With the start of trade under the African Continental Free Trade Area (AfCFTA) on January 1, the African Export-Import Bank (Afreximbank) has suggested factoring as a viable alternative financing instrument for supporting small and medium-sized enterprises (SMEs) at a time when traditional commercial bank lending is tightening.
During a virtual workshop held in December, Kanayo Awani, managing director of Afreximbank’s Intra-African Trade Initiative, said that access to finance for SMEs would play a key role in intra-regional trade under the AfCFTA.
“SMEs constitute the greatest proportion of the continent’s industrial fibre, accounting for about 80% of businesses and employing not less than 70% of the continent’s workforce,” she said. “Given that access to finance remains a key constraint to SME operations, availability of sustainable trade finance, especially for SMEs, will remain the key lubricant to propel the AfCFTA, the single largest trading bloc globally, towards the realisation of its aspirations,” she added.

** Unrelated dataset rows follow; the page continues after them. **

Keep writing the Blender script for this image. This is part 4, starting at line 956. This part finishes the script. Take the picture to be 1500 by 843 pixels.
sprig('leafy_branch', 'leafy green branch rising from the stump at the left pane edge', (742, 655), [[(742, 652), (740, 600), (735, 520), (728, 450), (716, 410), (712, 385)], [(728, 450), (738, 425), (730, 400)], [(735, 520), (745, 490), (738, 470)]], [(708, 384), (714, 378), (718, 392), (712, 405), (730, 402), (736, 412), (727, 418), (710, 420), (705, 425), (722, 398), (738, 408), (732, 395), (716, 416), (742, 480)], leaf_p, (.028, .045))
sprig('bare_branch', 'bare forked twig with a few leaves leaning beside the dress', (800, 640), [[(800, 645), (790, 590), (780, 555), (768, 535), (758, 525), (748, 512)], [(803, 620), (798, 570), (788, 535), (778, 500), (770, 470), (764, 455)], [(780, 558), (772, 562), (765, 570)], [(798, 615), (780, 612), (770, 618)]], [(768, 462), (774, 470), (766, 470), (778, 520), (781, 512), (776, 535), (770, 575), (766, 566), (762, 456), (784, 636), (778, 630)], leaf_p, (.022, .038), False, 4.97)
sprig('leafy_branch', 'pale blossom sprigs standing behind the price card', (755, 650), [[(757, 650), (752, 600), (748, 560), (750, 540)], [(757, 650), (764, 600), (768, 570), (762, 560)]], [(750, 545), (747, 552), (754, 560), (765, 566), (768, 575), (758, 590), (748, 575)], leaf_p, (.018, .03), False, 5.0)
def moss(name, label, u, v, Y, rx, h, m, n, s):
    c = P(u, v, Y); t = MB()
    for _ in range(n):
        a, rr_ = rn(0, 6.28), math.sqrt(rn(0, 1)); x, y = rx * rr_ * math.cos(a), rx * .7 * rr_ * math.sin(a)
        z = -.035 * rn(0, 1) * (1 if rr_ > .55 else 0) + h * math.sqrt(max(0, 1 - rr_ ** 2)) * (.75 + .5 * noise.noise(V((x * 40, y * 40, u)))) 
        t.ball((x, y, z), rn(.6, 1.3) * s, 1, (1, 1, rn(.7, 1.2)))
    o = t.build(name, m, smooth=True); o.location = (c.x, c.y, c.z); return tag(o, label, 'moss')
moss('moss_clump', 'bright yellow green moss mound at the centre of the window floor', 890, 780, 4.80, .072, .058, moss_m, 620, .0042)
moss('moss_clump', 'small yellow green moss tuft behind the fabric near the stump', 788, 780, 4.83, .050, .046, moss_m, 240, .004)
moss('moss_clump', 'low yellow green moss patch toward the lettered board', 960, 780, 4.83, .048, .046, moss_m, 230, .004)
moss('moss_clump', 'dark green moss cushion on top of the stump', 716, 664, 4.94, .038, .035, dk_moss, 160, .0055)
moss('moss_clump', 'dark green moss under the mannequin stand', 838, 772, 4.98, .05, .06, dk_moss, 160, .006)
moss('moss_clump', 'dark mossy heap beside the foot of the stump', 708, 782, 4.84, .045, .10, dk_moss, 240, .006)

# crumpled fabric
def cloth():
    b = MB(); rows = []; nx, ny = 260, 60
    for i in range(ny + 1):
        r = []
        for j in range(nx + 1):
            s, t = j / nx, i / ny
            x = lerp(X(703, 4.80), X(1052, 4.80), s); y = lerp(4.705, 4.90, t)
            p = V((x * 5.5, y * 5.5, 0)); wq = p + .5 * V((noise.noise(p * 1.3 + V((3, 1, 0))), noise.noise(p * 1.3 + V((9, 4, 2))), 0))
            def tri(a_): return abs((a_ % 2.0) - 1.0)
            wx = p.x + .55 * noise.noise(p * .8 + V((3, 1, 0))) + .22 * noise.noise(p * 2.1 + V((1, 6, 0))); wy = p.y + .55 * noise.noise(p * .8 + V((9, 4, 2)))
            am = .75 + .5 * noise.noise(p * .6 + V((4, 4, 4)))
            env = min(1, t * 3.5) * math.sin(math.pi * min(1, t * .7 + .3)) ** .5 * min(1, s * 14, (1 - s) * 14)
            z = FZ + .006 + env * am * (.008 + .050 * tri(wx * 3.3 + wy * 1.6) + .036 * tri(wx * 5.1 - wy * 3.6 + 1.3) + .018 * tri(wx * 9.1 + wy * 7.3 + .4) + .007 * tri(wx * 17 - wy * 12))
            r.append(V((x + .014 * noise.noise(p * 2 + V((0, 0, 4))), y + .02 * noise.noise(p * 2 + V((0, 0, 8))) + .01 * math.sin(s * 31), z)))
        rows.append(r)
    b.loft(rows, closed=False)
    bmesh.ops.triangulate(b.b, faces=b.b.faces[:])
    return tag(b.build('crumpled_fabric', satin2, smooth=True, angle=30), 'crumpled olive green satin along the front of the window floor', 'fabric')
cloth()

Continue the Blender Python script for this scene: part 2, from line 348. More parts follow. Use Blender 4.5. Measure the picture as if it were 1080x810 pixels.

To support SMEs that cannot obtain traditional bank funding, Afreximbank suggests the use of open account transactions which are cheaper than letters of credit and simply involve a business selling its receivables at a discount to a third party called a factor.
The bank has been supporting the promotion and development of factoring for over 12 years by extending factoring lines of credit to factoring companies and banks offering factoring services, carrying out education and awareness campaigns, as well as advocating for an enabling legal and regulatory environment for factoring to thrive on the continent, amongst others.